Cinema

Cannes 2013 – Nel nome del padre, del figlio e… di Alexander Payne

No, non è finzione: guardatevi dentro casa, ascoltate gli amici e, purtroppo, non è finzione.

Lo trovate anche voi un uomo sulla strada, vecchio, stanco, opaco. Questo non sta scappando di casa, ma verso un sogno destinazione Nebraska: incassare il premio promesso da una lettera pubblicitaria, un milione di dollari. Spelacchiato, scavato, spento/acceso come capita, quell’uomo è Woody Grant (il 76enne Bruce Dern). Forse è solo pervicacemente senile, non inguaribilmente demente, ma una cosa è certa: a casa non ne possono più delle sue fughe, dal tempo e nello spazio. La moglie Kate (June Squibb) pensa all’ospizio, i due figli ci pensano su.

Uno, David (Will Forte), finisce per pensare altrimenti: il viaggio è inutile, la destinazione un miraggio pubblicitario, ma mette il padre in macchina e parte. Nottetempo, Woody cade, si taglia la testa, finisce in ospedale, e l’on the road fa una sosta nella sua cittadina natale in Nebraska: arrivano la moglie e l’altro figlio, i fratelli di Woody bramano il premio, la riunione di famiglia può iniziare, la reunion di passato e presente, padri e figli anche…

Non ci fosse il magnifico La vie d’Adéle di Abdellatif Kechiche, la Palma di Cannes 66 sarebbe già assegnata: Nebraska di Alexander Payne, viceversa, se la deve sudare a tu per tu, fino all’ultimo.

Ottimo, comunque, è ottimo: bianco e nero per incidere su schermo una nuova grande depressione, il mostro sacro Bruce Dern per dormire a bocca aperta, barcollare sul ciglio della strada, lisciare quella benedetta lettera ed entrarci nel cuore.

No contest: Nebraska è il miglior film di Payne, summa etica dell’ironia vinificata da Sideways e il commiato ereditato da The Descendants, storia americana e presente umano, paternità relegata e riscatto delegato ai figli. I vecchi se ne vanno, ma prima fuggono: di testa e a piedi, inseguendo una promessa di felicità, un anelito di dignità.

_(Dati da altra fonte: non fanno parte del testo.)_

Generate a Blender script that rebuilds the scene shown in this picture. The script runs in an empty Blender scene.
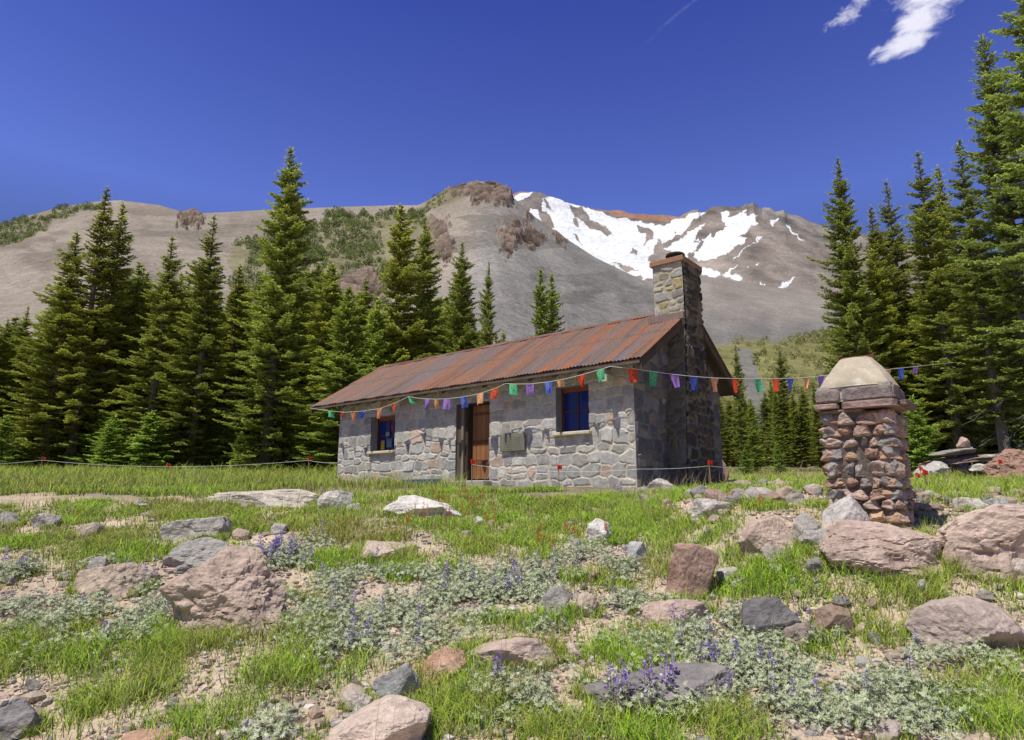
import bpy, math, random
import numpy as np
from math import radians as R

random.seed(7)
rng = np.random.default_rng(11)
S = bpy.context.scene
COL = S.collection

# ------------------------------------------------------------------ camera
F, CX, CY = 640.1, 512.0, 370.0
TH = 0.1952
cam_d = bpy.data.cameras.new('camera')
cam_d.sensor_width = 36.0
cam_d.lens = F / 1024 * 36.0
cam_d.clip_start = 0.1
cam_d.clip_end = 30000
cam = bpy.data.objects.new('camera', cam_d)
COL.objects.link(cam)
cam.location = (0, 0, 0)
cam.rotation_euler = (math.pi / 2 + TH, 0, 0)
S.camera = cam
S.view_settings.view_transform = 'Standard'
S.view_settings.look = 'None'
S.view_settings.exposure = 0

cT, sT = math.cos(TH), math.sin(TH)


def ray(px, py):
    px = np.asarray(px, float); py = np.asarray(py, float)
    a = (px - CX) / F; b = (CY - py) / F
    return np.stack([a, cT - b * sT, sT + b * cT], -1)


def proj(P):
    d = P[..., 1] * cT + P[..., 2] * sT
    v = -P[..., 1] * sT + P[..., 2] * cT
    d = np.maximum(d, 1e-3)
    return CX + F * P[..., 0] / d, CY - F * v / d


# ------------------------------------------------------------------ noise
def _hash(ix, iy, iz, seed):
    h = (ix * 374761393 + iy * 668265263 + iz * 1440662683 + seed * 974634777) & 0xFFFFFFFF
    h = ((h ^ (h >> 13)) * 1274126177) & 0xFFFFFFFF
    h = ((h ^ (h >> 15)) * 2246822519) & 0xFFFFFFFF
    return ((h ^ (h >> 16)) & 0xFFFFFF) / float(0xFFFFFF) * 2 - 1


def vnoise(P, seed=0):
    P = np.asarray(P, float)
    I = np.floor(P).astype(np.int64)
    f = P - I
    u = f * f * f * (f * (f * 6 - 15) + 10)
    x, y, z = I[..., 0], I[..., 1], I[..., 2]
    ux, uy, uz = u[..., 0], u[..., 1], u[..., 2]
    r = 0
    for dx in (0, 1):
        wx = ux if dx else 1 - ux
        for dy in (0, 1):
            wy = uy if dy else 1 - uy
            for dz in (0, 1):
                wz = uz if dz else 1 - uz
                r = r + wx * wy * wz * _hash(x + dx, y + dy, z + dz, seed)
    return r


def fbm(P, octv=4, seed=0, gain=0.5):
    P = np.asarray(P, float)
    a, r, n = 1.0, 0, 0
    for o in range(octv):
        r = r + a * vnoise(P * (2.03 ** o) + o * 17.3, seed + o)
        n += a; a *= gain
    return r / n


def n2(x, y, s, seed=0, octv=4, z=0.0):
    x = np.asarray(x, float); y = np.asarray(y, float)
    return fbm(np.stack([x * s, y * s, np.zeros_like(x) + z], -1), octv, seed)


def sstep(a, b, x):
    t = np.clip((x - a) / (b - a), 0, 1)
    return t * t * (3 - 2 * t)


# ------------------------------------------------------------------ mesh helpers
def mk(name, V, Fc, mat, parent=None, col=None, smooth=False, loc=None, link=True):
    """one mesh object; Fc an (n,k) array or a list of such arrays"""
    V = np.asarray(V, np.float32)
    Fl = Fc if isinstance(Fc, list) else [Fc]
    Fl = [np.asarray(f, np.int32) for f in Fl if len(f)]
    loops = np.concatenate([f.ravel() for f in Fl])
    tot = np.concatenate([np.full(len(f), f.shape[1], np.int32) for f in Fl])
    start = np.concatenate([[0], np.cumsum(tot)[:-1]]).astype(np.int32)
    me = bpy.data.meshes.new(name)
    me.vertices.add(len(V)); me.vertices.foreach_set('co', V.ravel())
    me.loops.add(len(loops)); me.loops.foreach_set('vertex_index', loops)
    me.polygons.add(len(tot)); me.polygons.foreach_set('loop_start', start)
    me.polygons.foreach_set('loop_total', tot)
    me.update(calc_edges=True)
    me.polygons.foreach_set('use_smooth', np.full(len(tot), smooth, bool))
    if col is not None:
        at = me.color_attributes.new('Col', 'FLOAT_COLOR', 'POINT')
        c = np.ones((len(V), 4), np.float32); c[:, :3] = col
        at.data.foreach_set('color', c.ravel())
    me.materials.append(mat)
    me.validate()
    ob = bpy.data.objects.new(name, me)
    COL.objects.link(ob)
    if parent is not None: ob.parent = parent
    if loc is not None: ob.location = loc
    return ob


def tag(o, label=None, cat=None, group=None, kind=None):
    if label: o['label'] = label
    if cat: o['category'] = cat
    if group: o['group'] = group
    if kind: o['kind'] = kind
    return o


def empty(name, loc, rz=0.0):
    o = bpy.data.objects.new(name, None)
    COL.objects.link(o)
    o.location = loc; o.rotation_euler = (0, 0, rz)
    o.empty_display_size = 0.2
    return o


def copy_tree(o, parent=None):
    c = o.copy(); COL.objects.link(c)
    if parent is not None: c.parent = parent
    for ch in list(o.children): copy_tree(ch, c)
    return c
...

Ebbene, non conta la lettera, ma il destinatario: David ha un sussulto e quella lettera la prende lui, facendosi carico non di quel che c’è scritto, ma di quanto il padre ci legge.

Un nuovo suv per lui che non guida più, e qualcosa da lasciare ai figli: David esaudisce entrambi i desideri, siglando con papà un magnifico, liberatorio passo a due nell’America profonda, quella che vede (bianco e) nero anche quando fuori non piove, perché c’è crisi e per i vecchi ancora di più. Contano i figli, dunque, David Grant e Alexander Payne, sulle orme di un gigante azzoppato dalla fiducia che oggi non c’è più: Woody ha l’unica colpa di credere a quel che c’è scritto sulla lettera e, commenta il mittente, too bad! Per lei, s’intende, e per chi in questo Nebraska non sappia intendere l’immagine della vita, l’eterno dai e vai delle nostre generazioni.

Mutuo per calore umano, oltre il vecchio e il giovane, il padre e il figlio: non a caso, dice il saggio Bruce Dern, “alla fine del film anche io ho trovato mio padre, Alexander Payne”.